Monday, May 24, 2010

It is almost CSA time

This past weekend we went out to Tantre Farm's open house and while the kids played on the swing and visited with the chickens, I realized that I need to get my act together since the first share is only weeks away.

The first order of business is to dig through the freezer and see what is left. I'm pretty sure I used up all the packages of blanched kale and beet greens, but I think there are still some frozen green beans and roasted red peppers that haven't been eaten and maybe some more purple potatoes lurking in the bin of the "beer fridge" (or "beer and potato fridge".)

The other thing I just started (and hope will be helpful) is some recipe preparation for this year's share. Now that I have a better idea of what will be in the box each week, I need to get a selection of recipes prepared so that I don't blank out and freak out when I see the bounty piled on my table. Of course, I can always refer to last summer's Tantre posts and remind myself which recipes were real winners (and hopefully also remember which ones weren't...). But I've also started a Google Doc called "CSA recipe ideas" and have it organized by vegetable. I browse a lot of cooking blogs and now, whenever I come across a recipe that sounds interesting in the produce-consumption department, I add it to the document with a link to the recipe. So if there is an inundation of peas one week, I can be reminded of Sesame Roasted Snap Peas or Sauteed Radishes and Snap Peas with Dill.
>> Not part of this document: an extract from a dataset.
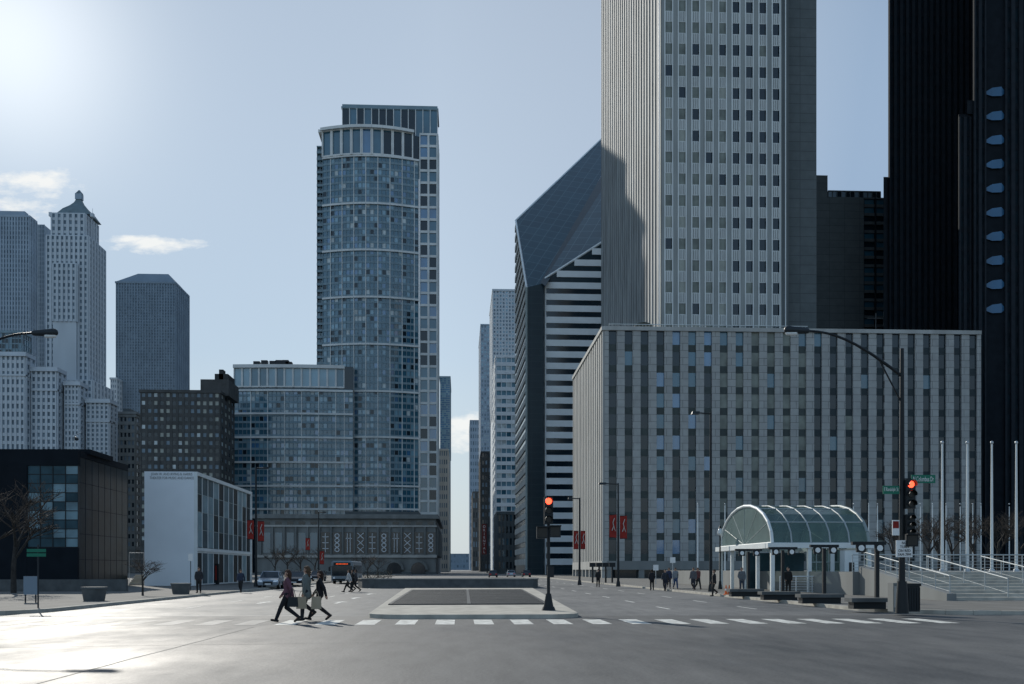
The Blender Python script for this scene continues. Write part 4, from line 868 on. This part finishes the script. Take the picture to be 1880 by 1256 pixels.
# ------------------------------------------------------------------ vehicles
M['car_s']=mat('silver_car',(.3,.35,.4),.25,.4,.03); M['car_d']=mat('dark_car',(.03,.035,.045),.2,.3,.03); M['tyre']=mat('tyre',(.015,.015,.015),.8,0,0); M['hl']=mat('headlight',(.9,.92,.95),.1,0,0)
M['busw']=mat('bus_white',(.2,.235,.26),.4,0,.05); M['tail']=mat('tail_lamp',(.5,.01,.01),.3,0,0); M['led']=mat('bus_led',(.8,.1,.02),.4,0,0,emit=(1,.12,.03),es=1.2)
def car(x,y,rz,m,label,h=1.5,group='cars on the street'):
    o=thing('car',(x,y,0),label,'car',group,rz)
    w=.9; prof=[(-2.25,.35),(-2.3,.6),(-2.15,.82),(-1.2,.98),(1.9,1.0),(2.25,.9),(2.3,.5),(2.2,.32)]
    b=MB(); n=len(prof)
    L=[(-w+(.06 if z>.8 or z<.4 else 0),yy,z) for yy,z in prof]; Rg=[(-v[0],v[1],v[2]) for v in L]
    b.add(L+Rg,[(i,(i+1)%n,n+(i+1)%n,n+i) for i in range(n)]+[tuple(range(n-1,-1,-1)),tuple(range(n,2*n))],m)
    b.build('body',o,local=True)
    b=MB(); b.hexa([(-.84,-1.2,.97),(.84,-1.2,.97),(.84,1.95,.98),(-.84,1.95,.98),(-.66,-.4,h-.04),(.66,-.4,h-.04),(.66,1.4,h-.04),(-.66,1.4,h-.04)],'g_dark'); b.build('window',o,local=True)
    b=MB(); b.hexa([(-.68,-.42,h-.04),(.68,-.42,h-.04),(.68,1.42,h-.04),(-.68,1.42,h-.04),(-.6,-.3,h+.02),(.6,-.3,h+.02),(.6,1.3,h+.02),(-.6,1.3,h+.02)],m)
    for s in (-1,1):
        b.tube((s*.84,-1.2,.98),(s*.67,-.4,h-.02),.035,.035,5,m); b.tube((s*.84,1.95,.98),(s*.67,1.4,h-.02),.05,.05,5,m); b.tube((s*.86,.35,.98),(s*.68,.4,h-.02),.035,.035,5,m)
    b.build('roof',o,local=True)
    for s in (-1,1):
        for yy in (-1.4,1.4):
            b=MB(); b.tube((s*.68,yy,.33),(s*.92,yy,.33),.33,.33,16,'tyre'); wh=b.build('wheel',o,local=True); b=MB(); b.tube((s*.92,yy,.33),(s*.935,yy,.33),.2,.2,10,'steel'); b.build('rim',wh,local=True)
        b=MB(); b.hexa([(s*.45,-2.31,.62),(s*.85,-2.26,.62),(s*.85,-2.1,.62),(s*.45,-2.1,.62),(s*.5,-2.27,.78),(s*.86,-2.2,.8),(s*.85,-2.05,.8),(s*.5,-2.05,.78)],'hl'); b.build('headlight',o,local=True)
        b=MB(); b.box(s*.6-.2,s*.6+.2,2.24,2.31,.6,.8,'tail'); b.build('tail_light',o,local=True)
        b=MB(); b.box(s*.98-.1,s*.98+.1,-.95,-.8,.98,1.12,m); b.build('mirror',o,local=True)
    b=MB(); b.box(-.4,.4,-2.325,-2.25,.4,.68,'black'); b.build('grille',o,local=True); b=MB(); b.box(-.26,.26,-2.34,-2.326,.4,.5,'sign_w'); b.build('number_plate',o,local=True)
    return o
car(X(498,92),92,R(3),'car_s','silver blue car facing the camera left of the walkers',1.55)
car(X(546,104),104,0,'car_d','dark car half hidden behind the three walkers',1.5)
car(X(905,215),215,R(180),'car_d','distant dark car beyond the barrier wall, left of three'); car(X(938,230),230,R(180),'car_s','distant silver car beyond the barrier wall'); car(X(966,222),222,R(180),'car_d','distant dark car beyond the barrier wall, right of three')
car(X(583,140),140,0,'car_d','distant dark car just left of the bus')
bx,by=X(628,122),122
o=thing('bus',(bx,by,0),'city bus facing the camera with a red lit destination display','bus')
b=MB(); b.box(-1.27,1.27,0,11.5,.35,2.6,'busw'); b.hexa([(-1.2,0,2.6),(1.2,0,2.6),(1.2,11.4,2.6),(-1.2,11.4,2.6),(-1.05,.2,2.72),(1.05,.2,2.72),(1.05,11.2,2.72),(-1.05,11.2,2.72)],'busw'); b.build('body',o,local=True)
b=MB(); b.box(-1.18,1.18,-.03,0,.95,2.15,'g_dark'); b.build('windscreen',o,local=True); b=MB(); b.box(-1.0,1.0,-.04,0,2.18,2.52,'black'); ds=b.build('destination_sign',o,local=True)
b=MB()
for k in range(9): b.box(-.7+k*.16,-.61+k*.16,-.05,-.041,2.3,2.4,'led')
b.build('lit_text',ds,local=True)
for s in (-1,1):
    b=MB(); b.tube((s*.95,-.02,.7),(s*.95,-.05,.7),.12,.12,12,'hl'); b.build('headlight',o,local=True)
    for yy in (2.2,8.5): b=MB(); b.tube((s*1.0,yy,.48),(s*1.3,yy,.48),.48,.48,16,'tyre'); b.build('wheel',o,local=True)
    b=MB(); b.box(s*1.45-.1,s*1.45+.1,-.25,-.15,1.5,2.0,'black'); b.box(min(s*1.2,s*1.45),max(s*1.2,s*1.45),-.2,-.16,2.0,2.05,'black'); b.build('mirror',o,local=True)
    for k in range(6): b=MB(); b.box(s*1.275-.01,s*1.275+.01,1+k*1.7,2.5+k*1.7,1.2,2.2,'g_dark'); b.build('window',o,local=True)
b=MB(); b.box(-1.1,1.1,-.06,0,.38,.6,'black'); b.build('bumper',o,local=True)
# ------------------------------------------------------------------ people
def remesh(mb,name,vox,smooth=4):
    me=mb.mesh(name); o=bpy.data.objects.new(name,me); C.objects.link(o)
    r=o.modifiers.new('r','REMESH'); r.mode='VOXEL'; r.voxel_size=vox; r.use_smooth_shade=True
    s=o.modifiers.new('s','SMOOTH'); s.iterations=smooth; s.factor=.5
    bpy.context.view_layer.update(); m2=bpy.data.meshes.new_from_object(o.evaluated_get(bpy.context.evaluated_depsgraph_get())); bpy.data.objects.remove(o)
    for p in m2.polygons: p.use_smooth=True
    return m2
def V3(*a): return Vector(a)
POSE={
'walk':dict(kL=V3(-.09,.2,.52),aL=V3(-.09,.36,.11),tL=V3(-.1,.5,.1),kR=V3(.09,.05,.5),aR=V3(.09,-.33,.2),tR=V3(.09,-.22,.05),eL=V3(-.23,-.14,1.13),wL=V3(-.22,-.2,.89),eR=V3(.23,.05,1.12),wR=V3(.22,.2,.92)),
'walk2':dict(kL=V3(-.09,.1,.5),aL=V3(-.09,.12,.1),tL=V3(-.1,.28,.045),kR=V3(.09,.12,.52),aR=V3(.09,-.2,.3),tR=V3(.09,-.12,.16),eL=V3(-.23,-.03,1.12),wL=V3(-.23,.03,.87),eR=V3(.23,.0,1.12),wR=V3(.24,.14,.9)),
'stand':dict(kL=V3(-.1,.02,.5),aL=V3(-.11,0,.1),tL=V3(-.13,.16,.045),kR=V3(.1,.02,.5),aR=V3(.11,-.02,.1),tR=V3(.14,.13,.045),eL=V3(-.24,-.03,1.12),wL=V3(-.2,.1,.92),eR=V3(.24,-.03,1.12),wR=V3(.2,.12,.95))}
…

I've been feeling a little guilty at how I seem to always turn to the internet for recipes these days so I'm also going to take a little time and dig through my cookbook collection and see what looks good in there--then tab it with a post-it note and add the recipe to the document. Maybe I'll also discover that some of my cookbooks have outlived their usefulness and I can liberate a little shelf space.

Are there any other suggestions people have to prepare for the CSA bounty that will soon be upon us?


I don't head out into the wilderness without a map. Well, I did once in the White Mountains of New Hampshire, and, despite having a good sense of direction, got totally lost and was lucky to find my way back before nightfall. I remember being confused, a little freaked out and yet still hopeful that I'd stumble across something familiar.

That one time was enough for me to learn my lesson about the importance of maps.

So why has it taken me so long to figure out that I need a map for my writing?

I guess I thought that I knew enough from all my years of endless reading and class attending. But plot structure does not come via osmosis and I'm discovering that the way I've been writing is the equivalent of a hand drawn map on the back of a napkin when heading into treacherous territory. Because really, is there any territory more treacherous than my thoughts? (For those of you who have happy relationships with your thought processes, more power to you. However, my thoughts and I battle each other regularly.)

I recently had this "ah ha!" moment and have put the brakes on the work I've been doing on my book. In the week or so before the "ah ha!" I spent way too much time navigating, getting lost, moving chapters around, questioning turns in the plot and screwing up.

It was not the most satisfying week of work. In fact, I was a big time grump.

But now I know it was because I was lost. And yes, the feelings were remarkably similar to what I felt when lost in the forest except for the fact that it was all happening inside my head and I had plenty of tea and cookies* on hand to help me feel a little better.

So I'm backing up. I've pulled a few books that I admire off the shelf and I'm mapping them.** I'm re-reading them for structure and charting their movements chapter by chapter. And then I'm going to use them as models to map my own book. I can now actually say that I'm looking forward to trying again with my map in hand. It's kind of like getting myself psyched up to climb a challenging mountain, but I won't be going up it empty handed this time.
*Speaking of cookies, I thought I made good chocolate chip cookies, but the newest chocolate chip cookie recipe from Cook's Illustrated in which you brown the butter before making the cookie batter, is amazing.
**One really good side effect of the mapping project is that I've discovered the central idea for my next book and plan to have a map in hand for that one before NaNoWriMo rolls around.